Unbeknown to most residents who reside east of Leesburg, Loudoun County has the second largest network of unpaved roads in Virginia at 337 miles, according to the Virginia Department of Transportation.

And for the many people who live on these byways and who long for the slower pace of life that a dirt road represents, they prefer to keep the paving trucks away.

So, according to Bedard, an editor with U.S. News and World Report who moved from Prince George’s County to western Loudoun in 2000, it came as quite a shock when he learned last year an effort was under way to pave Shoemaker School.

In November, fliers started appearing in the neighborhood describing the benefits of paving: “no more potholes,” “no more dust” and “no more mud.”

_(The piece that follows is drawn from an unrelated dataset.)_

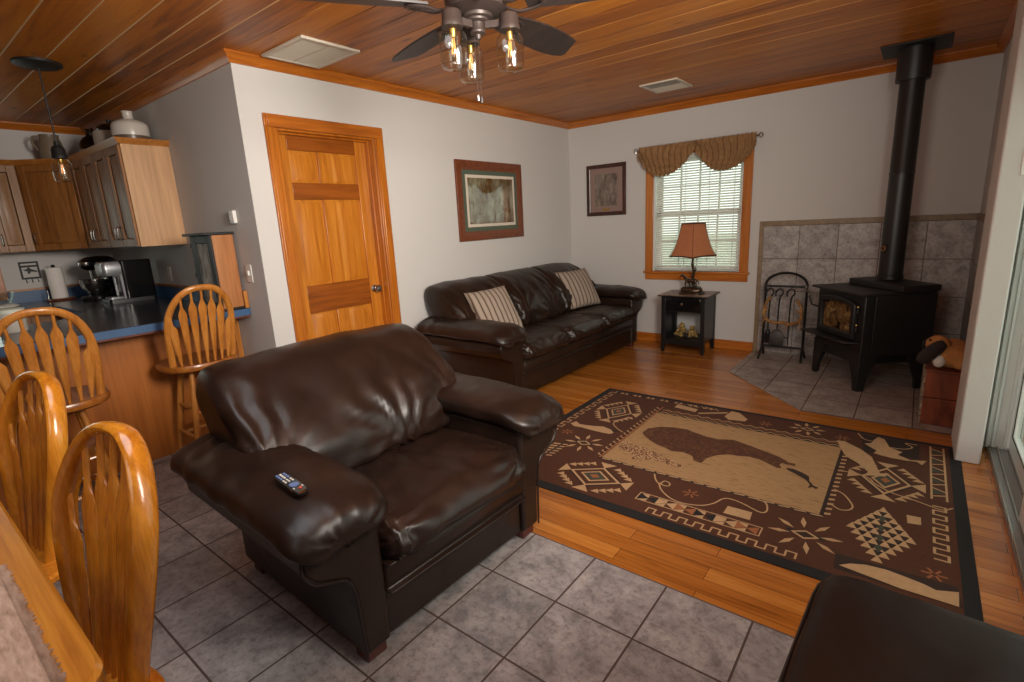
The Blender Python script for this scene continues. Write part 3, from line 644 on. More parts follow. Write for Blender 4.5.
# ------------------------------------------------------------------ rug
def rug():
    W_, H_ = 2.231, 1.66; z = [.006]
    b = B(); b.use('rugblack'); b.loft([[V(0, 0, 0), V(W_, 0, 0), V(W_, H_, 0), V(0, H_, 0)], [V(0, 0, .006), V(W_, 0, .006), V(W_, H_, .006), V(0, H_, .006)]])
    def lay(m, pts, k=1):
        b.use(m); b.poly([V(u, v, .006+.0004*k) for u, v in pts])
    def rect(m, u0, v0, u1, v1, k=1): lay(m, [(u0, v0), (u1, v0), (u1, v1), (u0, v1)], k)
    def line(m, pts, w, k=3, n=0):
        P = smooth_path(pts, n) if n else pts
        for i in range(len(P)-1):
            a, c = Vector(P[i]), Vector(P[i+1]); d = (c-a)
            if d.length < 1e-6: continue
            d.normalize(); q = Vector((-d.y, d.x))*w/2; e = d*w*.3
            lay(m, [tuple(a-e-q), tuple(c+e-q), tuple(c+e+q), tuple(a-e+q)], k+.02*i)
    rect('rugbrown', .045, .06, W_-.05, H_-.035, 1)
    # picture field with frame
    rect('rugdark', .535, .462, 1.705, 1.40, 2); rect('rugfield', .555, .485, 1.688, 1.33, 3)
    line('rugrust', [(.545, .48), (.548, 1.45)], .012, 4)
    bear = [(0.61, 0.946), (0.615, 1.027), (0.677, 1.097), (0.754, 1.127), (0.837, 1.139), (0.9, 1.115), (0.977, 1.090), (1.051, 1.085), (1.134, 1.125), (1.237, 1.091), (1.326, 1.055), (1.402, 1.026), (1.44, 1.002), (1.47, 0.973), (1.507, 0.973), (1.509, 0.945), (1.468, 0.938), (1.446, 0.947), (1.436, 0.917), (1.455, 0.88), (1.433, 0.87), (1.395, 0.892), (1.338, 0.926), (1.275, 0.935), (1.218, 0.913), (1.166, 0.905), (1.115, 0.861), (1.077, 0.788), (1.07, 0.712), (1.025, 0.72), (0.997, 0.775), (0.936, 0.796), (0.871, 0.775), (0.818, 0.8), (0.758, 0.818), (0.701, 0.853), (0.64, 0.904)]
    lay('rugbear', bear, 5)
    lay('rugdark', [(1.472, 0.895), (1.506, 0.905), (1.557, 0.883), (1.592, 0.853), (1.599, 0.806), (1.624, 0.762), (1.651, 0.75), (1.639, 0.73), (1.623, 0.742), (1.605, 0.721), (1.609, 0.763), (1.584, 0.806), (1.532, 0.846), (1.488, 0.872)], 5)
    lay('rugrock', [(0.557, 0.78), (0.654, 0.74), (0.74, 0.738), (0.815, 0.706), (0.91, 0.665), (0.978, 0.636), (1.014, 0.589), (0.947, 0.593), (0.856, 0.607), (0.801, 0.597), (0.762, 0.548), (0.722, 0.548), (0.677, 0.621), (0.616, 0.636), (0.576, 0.651)], 5)
    # ticks and dashes round the field
    for i in range(19):
        v = .50+i*.05; line('rugbeige', [(.548, v), (.515, v+.016), (.515, v+.03)], .008, 4)
    for i in range(17): v = .50+i*.05; lay('rugbeige', [(1.705, v), (1.73, v+.008), (1.73, v+.026), (1.705, v+.018)], 4)
    for i in range(17): u = .57+i*.068; lay('rugbeige', [(u, .468), (u+.05, .474), (u+.04, .482), (u-.01, .476)], 4)
    for q, c in ((1.345, 'rugbeige'), (1.375, 'rugrust'), (1.40, 'rugbeige')):
        line(c, [(.57+i*.035, q+(.014 if i % 2 else -.008)) for i in range(33)], .008, 4)
    # stepped diamond motifs with triangle rows
    def diamond(cx, cy, a, h, k=4, rows=True):
        dia = lambda s: [(cx-a*s, cy), (cx, cy+h*s), (cx+a*s, cy), (cx, cy-h*s)]
        lay('rugdark', dia(1.12), 2.5); lay('rugbeige', dia(1.0), k); lay('rugbrown', dia(.86), k+1); lay('rugbeige', dia(.58), k+2); lay('ruggreen', dia(.46), k+3); lay('rugrust', dia(.2), k+4)
        for p, d in (((cx-a, cy), (-1, 0)), ((cx+a, cy), (1, 0)), ((cx, cy+h), (0, 1)), ((cx, cy-h), (0, -1))):
            t = .05; n_ = (-d[1], d[0]); lay('rugbeige', [(p[0]+d[0]*t*1.1+n_[0]*t, p[1]+d[1]*t*1.1+n_[1]*t), (p[0]+d[0]*t*1.1-n_[0]*t, p[1]+d[1]*t*1.1-n_[1]*t), (p[0]-d[0]*.004, p[1]-d[1]*.004)], k+1)
        for sx in (1, -1):
            for sy in (1, -1):
                for i in range(4):
                    f = .22+.2*i; x = cx+sx*(a*f+.045); y = cy+sy*(h*(1-f)+.045); t = .026
                    lay('rugbeige', [(x-t, y-t*.6), (x+t, y-t*.6), (x, y+t*.8)], k+1)
    diamond(.305, 1.21, .105, .165); diamond(.635, .255, .157, .115); diamond(1.915, 1.01, .108, .165)
    # big checkered diamond
    cx, cy, a, h, m = 1.922, .468, .105, .215, 5
    lay('rugdark', [(cx-a, cy), (cx, cy+h), (cx+a, cy), (cx, cy-h)], 3)
    for i in range(m+1):
        for j in range(m+1):
            u = (i-j)/m; v = (i+j)/m-1; x, y = cx+a*u, cy+h*v; tx, ty = a/m*.95, h/m*.95
            lay('rugbeige', [(x-tx, y-ty*.5), (x+tx, y-ty*.5), (x, y+ty*.75)], 4)
            if 0 < i < m and i == j: lay('ruggreen', [(x-tx*.8, y), (x, y+ty*.8), (x+tx*.8, y), (x, y-ty*.8)], 5)
    # feathered crosses
    def cross(cx, cy, s):
        lay('rugdark', [(cx-s*.55, cy-.012), (cx+s*.55, cy-.012), (cx+s*.55, cy+.022), (cx-s*.55, cy+.022)], 3)
        line('rugbeige', [(cx-s*.35, cy), (cx, cy+s*.22), (cx+s*.35, cy), (cx, cy-s*.22), (cx-s*.35, cy)], .01, 4)
        for i in range(8):
            an = 2*PI*i/8+.2; d = Vector((math.cos(an), math.sin(an))); q = Vector((-d.y, d.x))*.012; o = Vector((cx, cy)); p0, p1, p2 = o+d*s*.4, o+d*s*.72, o+d*s*1.05
            lay('rugbeige', [tuple(p0), tuple(p1+q), tuple(p2), tuple(p1-q)], 4)
    cross(.362, .604, .125); cross(1.661, .28, .14); cross(1.48, 1.53, .10)
    # fish and blobs
    lay('rugdark', [(.11, .86), (.45, .90), (.48, .87), (.2, .83)], 2.2)
    for f in ([(0.123, 0.833), (0.139, 0.887), (0.185, 0.853), (0.283, 0.871), (0.344, 0.898), (0.416, 0.877), (0.454, 0.837), (0.44, 0.807), (0.371, 0.802), (0.296, 0.804), (0.224, 0.81), (0.169, 0.803)],
              [(0.978, 1.486), (0.992, 1.609), (1.05, 1.599), (1.126, 1.505), (1.117, 1.459), (1.017, 1.44)],
              [(1.804, 0.128), (1.839, 0.162), (1.891, 0.187), (1.957, 0.195), (2.009, 0.187), (2.071, 0.174), (2.106, 0.159), (2.171, 0.19), (2.168, 0.10), (2.0, .10)]): lay('rugbeige', f, 9)
    lay('rugdark', [(1.76, 1.60), (2.05, 1.62), (2.05, 1.38), (1.80, 1.33)], 2); lay('rugdark', [(1.785, .21), (2.17, .225), (2.18, .10), (1.79, .10)], 2)
    lay('rugbeige', [(1.654, 1.427), (1.692, 1.437), (1.78, 1.359), (1.84, 1.274), (1.864, 1.174), (1.887, 1.081), (1.928, 1.096), (1.91, 1.05), (1.862, 1.034), (1.828, 1.012), (1.835, 1.069), (1.781, 1.156), (1.722, 1.213), (1.689, 1.304)], 10)
    lay('rugbeige', [(1.792, 1.458), (1.824, 1.485), (1.831, 1.535), (1.851, 1.602), (1.884, 1.581), (1.913, 1.467), (1.974, 1.429), (1.954, 1.38), (2.012, 1.335), (2.082, 1.367), (2.062, 1.298), (2.041, 1.33), (1.984, 1.317), (1.926, 1.316), (1.882, 1.324), (1.843, 1.336), (1.856, 1.381), (1.827, 1.414)], 10)
    for L in ([(0.902, 0.448), (0.927, 0.399), (0.965, 0.362), (0.975, 0.403), (1.005, 0.398), (1.015, 0.368), (0.989, 0.357), (0.964, 0.367), (0.994, 0.311), (1.058, 0.258), (1.13, 0.241), (1.216, 0.27), (1.261, 0.325), (1.282, 0.384), (1.315, 0.405), (1.378, 0.393), (1.459, 0.358), (1.485, 0.386), (1.466, 0.458), (1.427, 0.468)],
              [(1.713, 1.003), (1.785, 1.02), (1.844, 0.991), (1.875, 0.941), (1.944, 0.882), (2.02, 0.86), (2.093, 0.831), (2.139, 0.82), (2.175, 0.859)],
              [(1.717, 0.774), (1.762, 0.738), (1.803, 0.651), (1.795, 0.599), (1.759, 0.58), (1.723, 0.607)], [(1.747, 1.61), (1.782, 1.533), (1.824, 1.517)],
              [(1.913, 1.467), (1.98, 1.483), (2.017, 1.53), (1.986, 1.576), (2.039, 1.582)], [(0.418, 1.146), (0.377, 1.001), (0.425, 0.93), (0.498, 0.879)]): line('rugbeige', L, .008, 8, 60)
    line('rugbeige', [(.813, 1.46), (.97, 1.56)], .024, 6)
    for q in ([(1.321, 0.263), (1.322, 0.335), (1.432, 0.338), (1.438, 0.267)], [(2.008, 0.69), (2.06, 0.697), (2.061, 0.628), (2.013, 0.615)], [(.62, 1.49), (.62, 1.56), (.78, 1.53), (.78, 1.47)]): lay('rugbeige', q, 6)
    # greek key along the near edge and both sides
    def key(P, w=.008): line('rugbeige', P, w, 4)
    P = []
    for i in range(9): u = 1.01+i*.076; P += [(u, .078), (u, .118), (u+.038, .118), (u+.038, .078)]
    key(P)
    P = []
    for i in range(11): v = .62+i*.09; P += [(.062, v), (.062, v+.045), (.098, v+.045), (.098, v+.09)]
    key(P)
    P = []
    for i in range(6): v = .38+i*.085; P += [(2.105, v), (2.15, v), (2.15, v+.042), (2.105, v+.042)]
    key(P, .01)
    P = [(2.10, .93), (2.155, .93)]
    key([(2.10, .92), (2.10, 1.60)], .009); key([(2.158, .92), (2.158, 1.60)], .009)
    for i in range(5): v = .95+i*.13; key([(2.10, v), (2.158, v+.03), (2.158, v+.065), (2.10, v+.10)], .009); lay('ruggreen', [(2.105, v+.03), (2.15, v+.05), (2.15, v+.06), (2.105, v+.09)], 3)
    for i in range(6): v = .31+i*.036; lay('rugbeige', [(.20, v), (.29, v+.03), (.29, v+.042), (.20, v+.02)], 4)
    line('rugdark', [(.245, .30), (.255, .56)], .014, 5)
    # bow-tie row
    u = .925
    for i, c in enumerate(['rugblack', 'rugblack', 'rugbeige', 'rugbeige', 'rugrust', 'rugrust', 'rugblack', 'rugblack', 'rugbeige', 'rugbeige', 'rugrust', 'rugrust']):
        w = .047; x0 = u+i*w
        if i % 2 == 0: lay(c, [(x0, .165), (x0, .228), (x0+w, .196)], 5); lay('rugbeige', [(x0+.004, .226), (x0+w, .198), (x0+w, .228)], 4); lay('rugbeige', [(x0+.004, .166), (x0+w, .164), (x0+w, .192)], 4)
        else: lay(c, [(x0+w, .165), (x0+w, .228), (x0, .196)], 5)
    line('rugbeige', [(.92, .232), (1.50, .232), (1.50, .160), (.92, .160), (.92, .232)], .006, 6)
    for i in range(22):
        u0 = .10+i*.037; lay('rugbeige' if i % 3 else 'rugblack', [(u0, 1.575), (u0+.03, 1.575), (u0+.015, 1.612)], 4)
    for i in range(5): u0 = .66+i*.05; key([(u0, 1.57), (u0+.025, 1.60), (u0+.05, 1.57)], .007)
    for cx, cy in ((1.134, .355), (.179, .703), (2.102, .263), (1.241, 1.491), (1.678, 1.489)):
        for i in range(6):
            an = PI*i/3; line('rugrust', [(cx+.012*math.cos(an), cy+.012*math.sin(an)), (cx+.038*math.cos(an), cy+.038*math.sin(an))], .009, 4)
    o = b.build('area_rug', smooth=.3); o.location = (1.411, -3.41, 0.0)
    tag(o, 'brown lodge rug with a fishing bear and trout on the oak floor', 'rug')
rug()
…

“The truth is the road cannot sustain the current traffic levels -- 300 cars per day -- with a gravel surface,” said Jeffrey Greene, who lives on Shoemaker School and whose e-mail address appeared on the bottom of the fliers. “We favor a rough rustic paving that maintains the look and feel of a country road but is capable of handling the current traffic levels.”

What Greene and other paving supporters want is to have Shoemaker School designated a Rural Rustic Road. Such a road, according to VDOT, will be paved, but not in a manner that drastically alters its rural appearance.

After the fliers arrived, word got back to residents like Bedard that the county was considering the paving request.

Soon enough, paving opponents created a Save Shoemaker School Road Web site, residents flooded county officials with e-mails, and homeowners held competing petition drives. Opponents to paving racked up 29 signatures to proponents’ 17.

At a public hearing in front of the Board of Supervisors Feb. 11, all those who spoke favored keeping the road unpaved. Most were fearful pavement would invite speeding motorists.

Lisa Wilkinson, who described her age as being “over 40,” has lived along Shoemaker School since 1999. She said she rides her horses along the road, while her kids walk on it to visit friends.

"If you pave it, then you're taking away anything you can do on this road except drive on it,” she predicted. “There is no good reason to pave this road."

The latest word is that paving may not pan out. County staff is heeding the uproar from paving opponents and is now recommending that supervisors and VDOT not move forward with the project.

"The support wasn't there," said Supervisor Jim Burton (I-Blue Ridge) on paving.

A victory, says Bedard, for keeping Shoemaker School Road as is -- dirt, gravel and all.

"It's probably a little silly," he said, "but it's something we like."